In court or arbitration, a good record of events - such as a superintendent’s diary – is invaluable.  It can level the playing field if both parties have kept such records.  It can determine the outcome if not.

Monday, 7 July 2014

No Setoffs Allowed Against the Statutory Lien Holdback? Think Again

Author: Corbin Devlin 

Confusion Over Lien Rights
Lien claimants – and their legal counsel – sometimes make the mistake of believing they can compel the project owner to pay the lien fund into court (and out again to the lien claimants). The legislation is actually permissive – the owner (or a mortgagee authorized by the owner) may pay the lien fund into court in order to discharge liens from title. There is no mechanism in the Builders’ Lien Act for lien claimants to compel the owner to pay the lien fund into court. Of course, if the lien claimants have valid liens, their ultimate recourse is to foreclose on the land, which may compel the owner (as a practical matter) to pay the lien fund into court, at risk of foreclosure. But this practical compulsion should not be confused with legal compulsion.

Understanding the Lien Fund

The lien fund consists of two parts: 1) 10% of the value of work performed and materials supplied, plus 2) any additional amounts owing. The case law makes it clear that the “first part” of the lien fund (i.e. the holdback) is not subject to setoffs. This only means that subcontractors and suppliers (not in a direct contract with the owner) have at least 10% of the value of the work as security for amounts owing to them, despite any setoffs the owner may have against the contractor (the party having a direct contract with the owner). 

This certainly does not mean, as I have heard argued from time to time, that the owner is liable to pay the 10% holdback to a contractor regardless of any issues in dispute between them.

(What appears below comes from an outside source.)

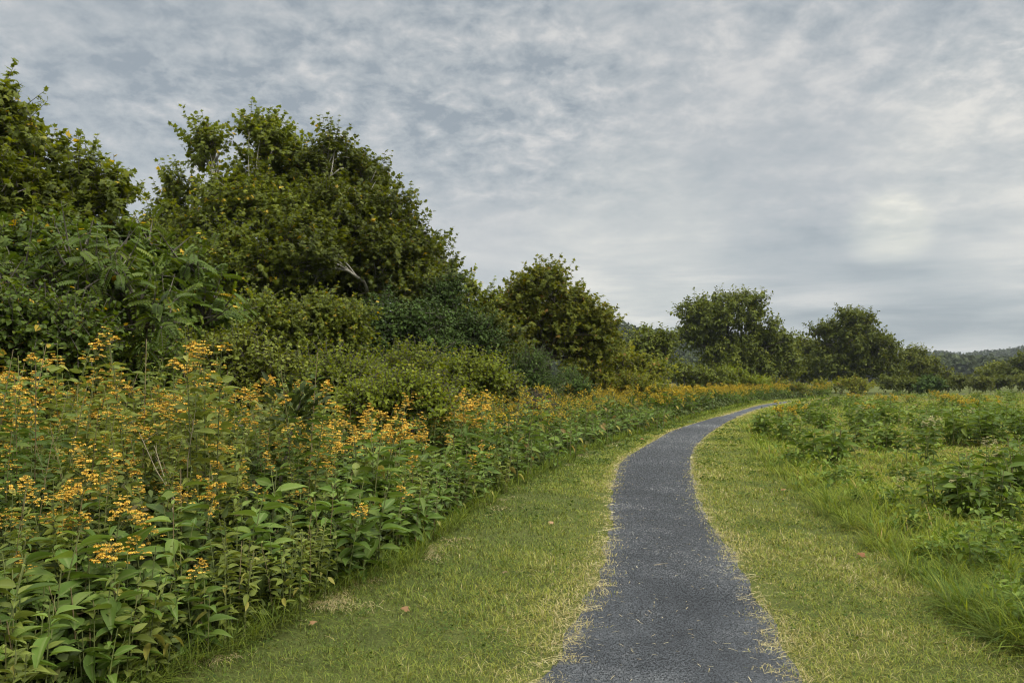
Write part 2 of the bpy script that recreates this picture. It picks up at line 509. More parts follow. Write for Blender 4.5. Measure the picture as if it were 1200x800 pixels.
# the big sycamores
tree_at('sycamore_tree', 'big dark green sycamore with pale forked limbs showing through its tall crown', 'tree', 285, 25,
        [(238, 176, 25, 32), (208, 240, 26, 34, 1), (302, 168, 27, 36), (272, 240, 40, 40, -1), (340, 192, 26, 40, 1), (335, 250, 42, 40), (300, 225, 36, 36), (235, 290, 46, 40), (325, 280, 50, 46, -1), (270, 345, 62, 44), (345, 350, 50, 44, 1), (190, 290, 26, 40, 1), (228, 335, 42, 36), (300, 315, 50, 36, -2), (195, 345, 40, 36), (325, 385, 54, 34, -1), (255, 300, 40, 36, -2)],
        M['syc'], M['whitebark'], n_twigs=3500, per=15, twig=.75, size=.158, seed=11, boughs=9, trunk_r=.13, stems=2, up=.8, gap=-.10, clump=1.5, group=TG)
tree_at('sycamore_tree', 'broad sycamore with a rounded shoulder sloping down towards the path, beside the tallest one', 'tree', 405, 26,
        [(386, 186, 26, 36), (428, 215, 28, 36, 1), (390, 250, 46, 46, -1), (365, 225, 36, 36), (415, 280, 44, 40), (368, 288, 42, 34, -2), (350, 300, 40, 34, -3), (455, 262, 40, 42), (482, 300, 36, 40), (512, 322, 24, 34, 1), (440, 320, 56, 42, -1), (390, 350, 55, 44), (495, 360, 40, 40, -1)],
        M['syc'], M['whitebark'], n_twigs=3500, per=15, twig=.75, size=.158, seed=12, boughs=9, trunk_r=.14, stems=2, up=.7, gap=-.10, clump=1.5, group=TG)
tree_at('sycamore_tree', 'tall sycamore cut by the frame edge with a ragged crown stepping down', 'tree', -30, 14,
        [(-20, 138, 44, 42), (25, 178, 38, 34), (5, 235, 55, 50, -.5), (88, 215, 30, 32), (118, 236, 26, 36), (70, 275, 60, 45), (-70, 210, 70, 90), (135, 292, 26, 40), (0, 320, 80, 55), (100, 340, 60, 50, .5)],
        M['syc'], M['whitebark'], n_twigs=2600, per=13, twig=.5, size=.13, seed=13, trunk_r=.15, stems=2, up=.65, gap=-.15, clump=2.0, group=TG)
tree_at('walnut_tree', 'young tree with feathery compound leaves and a few yellow ones above the tall wildflowers', 'tree', 60, 9.5,
        [(60, 322, 54, 36), (10, 355, 50, 44), (120, 335, 40, 34), (80, 372, 60, 36), (155, 362, 36, 30), (190, 380, 36, 22), (-40, 340, 50, 60)],
        M['sumac'], M['bark'], n_twigs=170, per=5, twig=.5, size=.27, kind='compound', seed=14, trunk_r=.05, stems=3, up=.3, gap=-.4, clump=2.4, group=TG)
tree_at('walnut_tree', 'small feathery tree filling the gap below the big sycamore', 'tree', 200, 14,
        [(165, 300, 34, 38), (205, 335, 40, 38), (160, 355, 40, 40), (235, 372, 40, 30), (190, 395, 50, 30)],
        M['sumac'], M['bark'], n_twigs=190, per=5, twig=.6, size=.42, kind='compound', seed=15, trunk_r=.06, stems=2, up=.3, gap=-.4, clump=2.0, group=TG)
# dark cedars and the understorey before the sycamores
tree_at('hedgerow_tree', 'dull green small leaved tree with yellow leaves low down, behind the feathery leaves', 'tree', 70, 11.5,
        [(40, 365, 55, 40), (110, 340, 44, 38), (10, 310, 46, 44), (75, 305, 40, 34), (140, 400, 60, 34), (60, 425, 60, 30)], M['sumac'], M['bark'], n_twigs=1000, per=12, twig=.4, size=.10, kind='hex', aspect=1.6, seed=51, trunk_r=.06, stems=3, up=.3, gap=-.3, clump=2.2, group=TG)
tree_at('hedgerow_tree', 'dark small leaved tree under the forked pale limbs of the biggest sycamore', 'tree', 260, 19,
        [(225, 390, 50, 34), (290, 385, 56, 34), (250, 425, 66, 30), (330, 415, 50, 36), (190, 420, 50, 34)], M['syc'], M['whitebark'], n_twigs=1700, per=13, twig=.5, size=.10, kind='maple', boughs=8, seed=52, trunk_r=.07, stems=3, up=.3, gap=-.3, clump=1.8, show_limbs=False, group=TG)
tree_at('hedgerow_tree', 'dark small leaved tree between the biggest sycamore and the first cedar', 'tree', 370, 19.5,
        [(365, 400, 46, 40), (395, 385, 40, 36), (350, 440, 50, 30)], M['syc'], M['whitebark'], n_twigs=1300, per=13, twig=.5, size=.10, kind='maple', boughs=8, seed=53, trunk_r=.07, stems=3, up=.3, gap=-.3, clump=1.8, show_limbs=False, group=TG)
tree_at('cedar_tree', 'dark green bushy cedar in the shade of the broad sycamore', 'tree', 455, 21,
        [(455, 385, 45, 36), (420, 400, 40, 34), (500, 390, 40, 36), (450, 420, 60, 34), (510, 420, 40, 34)], M['cedar'], M['bark'], n_twigs=1500, per=17, twig=.4, size=.085, aspect=1.2, kind='hex', seed=16, trunk_r=.1, up=.15, gap=-.3, clump=1.5, show_limbs=False, group=TG)
tree_at('cedar_tree', 'dark cedar with a peaked top between the broad sycamore and the yellowing tree', 'tree', 530, 24,
        [(525, 352, 24, 28), (535, 385, 36, 34), (560, 405, 34, 30), (520, 415, 46, 34)], M['cedar'], M['bark'], n_twigs=1300, per=17, twig=.4, size=.09, aspect=1.2, kind='hex', seed=17, trunk_r=.1, up=.3, gap=-.3, clump=1.5, show_limbs=False, group=TG)
tree_at('hedgerow_tree', 'rounded mid green bushy tree between the peaked cedar and the small soft cedar', 'tree', 575, 25,
        [(578, 398, 32, 26), (552, 414, 32, 24), (596, 428, 36, 24), (565, 440, 46, 20)], M['syc'], M['bark'], n_twigs=1100, per=13, twig=.45, size=.11, seed=54, trunk_r=.06, stems=2, up=.4, gap=-.3, clump=1.6, show_limbs=False, group=TG)
tree_at('cedar_tree', 'small soft dark green cedar standing just behind the flower band', 'tree', 628, 22,
        [(622, 432, 26, 22), (632, 452, 30, 22), (615, 462, 28, 18)], M['cedar'], M['bark'], n_twigs=1300, per=14, twig=.3, size=.065, aspect=.7, kind='hex', seed=18, trunk_r=.06, up=.5, gap=-.6, clump=1.5, show_limbs=False, group=TG)
tree_at('cedar_tree', 'smallest dark cedar, beside the soft dark green one', 'tree', 672, 24,
        [(672, 450, 20, 18), (678, 464, 24, 14)], M['cedar'], M['bark'], n_twigs=700, per=14, twig=.28, size=.065, aspect=.7, kind='hex', seed=19, trunk_r=.05, up=.5, gap=-.6, clump=1.5, show_limbs=False, group=TG)
tree_at('hedgerow_tree', 'slim pale green young tree between the peaked cedar and the yellowing tree', 'tree', 558, 30,
        [(553, 350, 16, 20), (570, 372, 22, 28), (548, 385, 22, 28), (575, 410, 30, 30)], M['syc'], M['bark'], n_twigs=420, per=13, twig=.6, size=.16, seed=20, trunk_r=.07, up=.7, gap=-.2, show_limbs=False, group=TG)
tree_at('hedgerow_tree', 'rounded yellowing tree with rusty leaves, standing before the wooded hill', 'tree', 640, 32,
        [(640, 338, 32, 24), (612, 362, 32, 28), (668, 364, 30, 28), (640, 385, 50, 36), (690, 388, 26, 26), (600, 400, 32, 32), (680, 415, 40, 30), (592, 378, 26, 26), (704, 392, 24, 22)], M['syc_yellow'], M['bark'], n_twigs=1900, per=13, twig=.65, size=.17, seed=21, trunk_r=.13, up=.55, gap=-.2, clump=1.2, show_limbs=False, group=TG)
tree_at('hedgerow_tree', 'yellow green shrubby tree sloping down to the far end of the flower band', 'tree', 725, 37,
        [(705, 412, 26, 20), (730, 422, 34, 22), (690, 440, 34, 24), (755, 442, 34, 22), (720, 455, 50, 18)], M['syc_yellow'], M['bark'], n_twigs=900, per=12, twig=.5, size=.15, seed=22, trunk_r=.08, up=.5, gap=-.3, clump=1.2, show_limbs=False, group=TG)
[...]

A contractor having a direct contract with the project owner, trying (by court application) to compel the owner to pay him the “first part” of the lien fund, despite the existence of a legitimate dispute as to the amount owing, is most certainly barking up the wrong tree. Whether the application to “compel” the owner to pay the lien fund is made by the contractor or a subcontractor or supplier of any tier, the legislation simply does not permit it. Further, where the issues in dispute are solely between owner and contractor (parties having a direct contractual relationship), the lien fund is largely irrelevant; the question is the proper amount(s) owing between them, and lien rights do not likely come into play unless the owner is unable to pay any amounts owing after judgment.

Subcontractors’ Advantage
However, a subcontractor (or a supplier; i.e. any lien claimant who does not have a direct contract with the project owner) may have more success. The subcontractor still cannot compel the owner (by court application) to pay the lien fund into court. But the subcontractor can take other steps that will compel the owner to act. That is, despite the existence of any dispute between the prime contractor and project owner, the subcontractor can apply to court to prove its’ lien valid, followed by other legal steps leading to foreclosure on the lands, which will almost surely compel the owner (not legally, but as a matter of practical necessity) to pay the lien fund into court, or at least expedite the resolution of any dispute between the owner and the contractor.  In this sense, the subcontractor may be able to compel the owner to pay the lien fund into court, where the prime contractor cannot.